■ PROVIDED MATERIAL
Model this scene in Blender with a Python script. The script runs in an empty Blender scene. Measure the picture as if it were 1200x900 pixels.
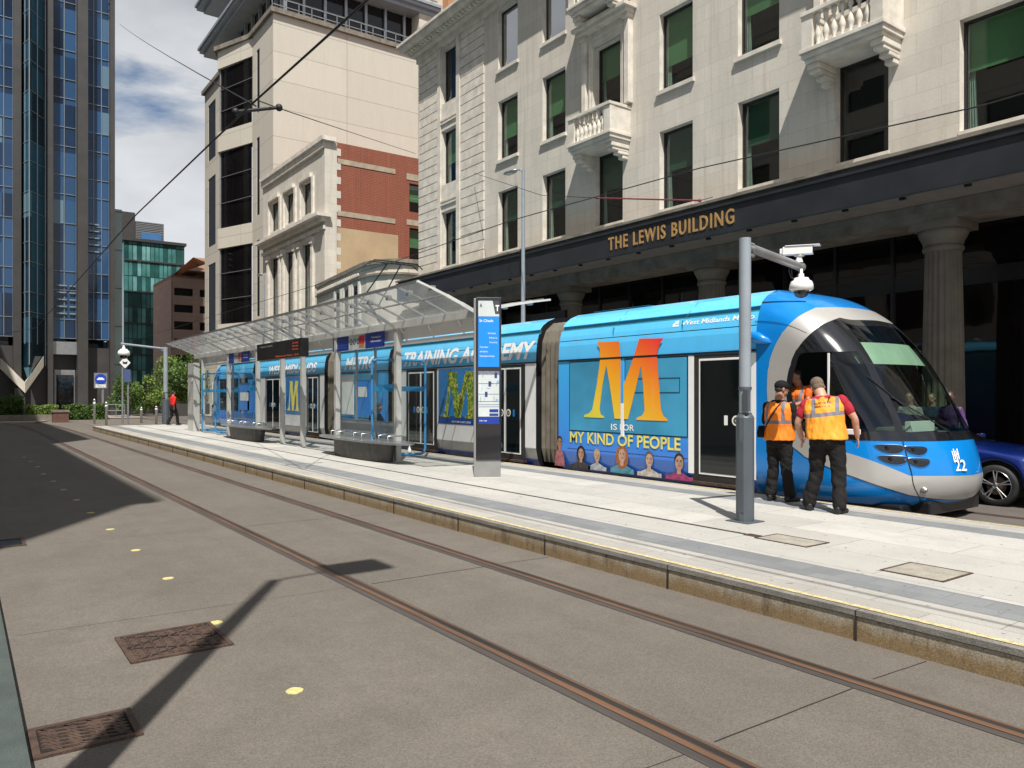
import bpy, bmesh, math, random
from mathutils import Vector, Matrix
random.seed(7)
D = bpy.data
C = bpy.context.scene.collection
R = math.radians
sin, cos, pi = math.sin, math.cos, math.pi

# ------------------------------------------------------------ camera, sky, sun, exposure
CAM_Z = 1.8
cam_data = D.cameras.new('camera'); cam = D.objects.new('camera', cam_data); C.objects.link(cam)
cam_data.sensor_width = 36; cam_data.lens = 27.0; cam_data.shift_y = 0.0096
cam_data.clip_start = 0.05; cam_data.clip_end = 3000
cam.location = (0, 0, CAM_Z); cam.rotation_euler = (R(90), 0, R(54.2))
sc = bpy.context.scene
sc.camera = cam
SUN_EL = 59.2
SDIR = Vector((-0.848, 0.53, 0)).normalized()      # way the light travels over the ground
ldir = Vector((SDIR.x*cos(R(SUN_EL)), SDIR.y*cos(R(SUN_EL)), -sin(R(SUN_EL))))
sun_data = D.lights.new('sun', 'SUN'); sun = D.objects.new('sun', sun_data); C.objects.link(sun)
sun_data.energy = 5.0; sun_data.angle = R(0.53); sun_data.color = (1.0, 0.955, 0.89)
sun.rotation_euler = ldir.to_track_quat('-Z', 'Y').to_euler()
sc.view_settings.view_transform = 'Standard'; sc.view_settings.look = 'None'
sc.view_settings.exposure = 0.42; sc.view_settings.gamma = 1
sc.view_settings.use_curve_mapping = False
sc.render.resolution_x = 1024; sc.render.resolution_y = 768
sc.render.engine = 'CYCLES'
sc.cycles.max_bounces = 6; sc.cycles.transparent_max_bounces = 24

w = D.worlds.new('World'); sc.world = w; w.use_nodes = True
nt = w.node_tree; nt.nodes.clear()
N = nt.nodes.new; L = nt.links.new
out = N('ShaderNodeOutputWorld'); bg = N('ShaderNodeBackground')
sky = N('ShaderNodeTexSky'); sky.sky_type = 'NISHITA'; sky.sun_disc = False
sky.sun_elevation = R(SUN_EL); sky.sun_rotation = math.atan2(-SDIR.x, -SDIR.y)
sky.air_density = 1.0; sky.dust_density = 1.2
tc = N('ShaderNodeTexCoord'); sp = N('ShaderNodeSeparateXYZ'); L(tc.outputs['Generated'], sp.inputs[0])
zz = N('ShaderNodeMath'); zz.operation = 'ADD'; zz.inputs[1].default_value = 0.22; L(sp.outputs[2], zz.inputs[0])
dx = N('ShaderNodeMath'); dx.operation = 'DIVIDE'; L(sp.outputs[0], dx.inputs[0]); L(zz.outputs[0], dx.inputs[1])
dy = N('ShaderNodeMath'); dy.operation = 'DIVIDE'; L(sp.outputs[1], dy.inputs[0]); L(zz.outputs[0], dy.inputs[1])
cb = N('ShaderNodeCombineXYZ'); L(dx.outputs[0], cb.inputs[0]); L(dy.outputs[0], cb.inputs[1])
n1 = N('ShaderNodeTexNoise'); n1.inputs['Scale'].default_value = 1.5; n1.inputs['Detail'].default_value = 9
n1.inputs['Roughness'].default_value = 0.58; n1.inputs['Distortion'].default_value = 0.25
mp = N('ShaderNodeMapping'); mp.inputs['Location'].default_value = (3.3, 1.4, 0.0); L(cb.outputs[0], mp.inputs[0]); L(mp.outputs[0], n1.inputs[0])
r1 = N('ShaderNodeValToRGB'); r1.color_ramp.elements[0].position = 0.36; r1.color_ramp.elements[1].position = 0.47
L(n1.outputs[0], r1.inputs[0])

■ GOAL
Retype the whole listing, keeping every line identical and omitting all pictures.

■ TASK ANSWER
Model this scene in Blender with a Python script. The script runs in an empty Blender scene. Measure the picture as if it were 1200x900 pixels.
import bpy, bmesh, math, random
from mathutils import Vector, Matrix
random.seed(7)
D = bpy.data
C = bpy.context.scene.collection
R = math.radians
sin, cos, pi = math.sin, math.cos, math.pi

# ------------------------------------------------------------ camera, sky, sun, exposure
CAM_Z = 1.8
cam_data = D.cameras.new('camera'); cam = D.objects.new('camera', cam_data); C.objects.link(cam)
cam_data.sensor_width = 36; cam_data.lens = 27.0; cam_data.shift_y = 0.0096
cam_data.clip_start = 0.05; cam_data.clip_end = 3000
cam.location = (0, 0, CAM_Z); cam.rotation_euler = (R(90), 0, R(54.2))
sc = bpy.context.scene
sc.camera = cam
SUN_EL = 59.2
SDIR = Vector((-0.848, 0.53, 0)).normalized()      # way the light travels over the ground
ldir = Vector((SDIR.x*cos(R(SUN_EL)), SDIR.y*cos(R(SUN_EL)), -sin(R(SUN_EL))))
sun_data = D.lights.new('sun', 'SUN'); sun = D.objects.new('sun', sun_data); C.objects.link(sun)
sun_data.energy = 5.0; sun_data.angle = R(0.53); sun_data.color = (1.0, 0.955, 0.89)
sun.rotation_euler = ldir.to_track_quat('-Z', 'Y').to_euler()
sc.view_settings.view_transform = 'Standard'; sc.view_settings.look = 'None'
sc.view_settings.exposure = 0.42; sc.view_settings.gamma = 1
sc.view_settings.use_curve_mapping = False
sc.render.resolution_x = 1024; sc.render.resolution_y = 768
sc.render.engine = 'CYCLES'
sc.cycles.max_bounces = 6; sc.cycles.transparent_max_bounces = 24

w = D.worlds.new('World'); sc.world = w; w.use_nodes = True
nt = w.node_tree; nt.nodes.clear()
N = nt.nodes.new; L = nt.links.new
out = N('ShaderNodeOutputWorld'); bg = N('ShaderNodeBackground')
sky = N('ShaderNodeTexSky'); sky.sky_type = 'NISHITA'; sky.sun_disc = False
sky.sun_elevation = R(SUN_EL); sky.sun_rotation = math.atan2(-SDIR.x, -SDIR.y)
sky.air_density = 1.0; sky.dust_density = 1.2
tc = N('ShaderNodeTexCoord'); sp = N('ShaderNodeSeparateXYZ'); L(tc.outputs['Generated'], sp.inputs[0])
zz = N('ShaderNodeMath'); zz.operation = 'ADD'; zz.inputs[1].default_value = 0.22; L(sp.outputs[2], zz.inputs[0])
dx = N('ShaderNodeMath'); dx.operation = 'DIVIDE'; L(sp.outputs[0], dx.inputs[0]); L(zz.outputs[0], dx.inputs[1])
dy = N('ShaderNodeMath'); dy.operation = 'DIVIDE'; L(sp.outputs[1], dy.inputs[0]); L(zz.outputs[0], dy.inputs[1])
cb = N('ShaderNodeCombineXYZ'); L(dx.outputs[0], cb.inputs[0]); L(dy.outputs[0], cb.inputs[1])
n1 = N('ShaderNodeTexNoise'); n1.inputs['Scale'].default_value = 1.5; n1.inputs['Detail'].default_value = 9
n1.inputs['Roughness'].default_value = 0.58; n1.inputs['Distortion'].default_value = 0.25
mp = N('ShaderNodeMapping'); mp.inputs['Location'].default_value = (3.3, 1.4, 0.0); L(cb.outputs[0], mp.inputs[0]); L(mp.outputs[0], n1.inputs[0])
r1 = N('ShaderNodeValToRGB'); r1.color_ramp.elements[0].position = 0.36; r1.color_ramp.elements[1].position = 0.47
L(n1.outputs[0], r1.inputs[0])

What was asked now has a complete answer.